In the spring, visitors can watch bird-banding sponsored by the North Alabama Hummer/Bird Study Group. The unusual event takes place in a wooded area at the Fort Morgan State Historic Site, a pre-Civil War fort on Pleasure Island near the towns of Gulf Shores and Orange Beach.

The group sets up a banding station complete with fine nets to capture the birds and track their migration as a way of promoting environmental conservation. The birds are banded, weighed, examined for general health and then released.

Last year, more than 3,000 people from 35 states attended the bird-banding, according to the group’s co-founder, Bob Sargent. This spring, the event is scheduled to take place from April 3 to 17. Spectators don’t even need binoculars to see and photograph the tanagers, warblers and other birds — all in their showiest breeding plumage — up close; the banders do all the work.

“Now that people are beginning to learn about this event, they are coming from all over,” Gauntt said. “They bring their lawn chairs and their cameras. It promotes an awareness of the need to protect the habitats of the birds.”

Watch numbers grow

Using U.S. Census data, the officials estimate that about 703,000 people took part in bird-watching during 2001 in Alabama. The vast majority were backyard bird-watchers — only 70,000 were out-of-state visitors — but about 40 percent of all watchers take trips to find birds.

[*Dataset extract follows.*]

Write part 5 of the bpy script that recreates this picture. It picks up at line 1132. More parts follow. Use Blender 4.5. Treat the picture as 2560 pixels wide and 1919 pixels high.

An indigo bunting is one of many bird varieties seen at the Fort Morgan State Historic Site, a pre-Civil War fort on Pleasure Island in Alabama.

And the numbers appear to be growing. Last spring, 16.8 percent of vacationers in Alabama visited the Bon Secour Wildlife Refuge, up from 6.4 percent in 2001. In addition, activities involving wildlife observation grew from 10.3 percent to 17.2 percent for the same period, according to Gulf Shores visitors bureau estimates.

Officials at the Alabama Department of Conservation and Natural Resources, pointing to the economic success of the coastal birding trail, are completing the North Alabama Birding Trail, which will go through 12 counties. The project, with about 50 sites, began Sept. 10 and could be finished by spring 2005.

James C. White of Decatur, former president of the Tennessee Valley chapter of the Audubon Society, said his bird-watching activities had taken him around the world. He expects the north Alabama trail will “dramatically improve” bird-watching in the area.

Fred Moore lets one of the bird-catching nets down on the Fort Morgan peninsula, which is on the Alabama Coastal Birding Trail. State conservation officials are expanding Alabama's bird-watching trail to 12 north Alabama counties.

“I’m sure it will attract a lot of birding enthusiasts,” White said in a recent telephone interview. “I could name a couple of hundred birders in this local area.”

The Conservation Department contracted with Fermata Inc., an Austin, Texas-based firm, to handle the new trail. The sites will be organized in loops that require no more than a long weekend to view. Kiosks will be built at each site with information on the birds.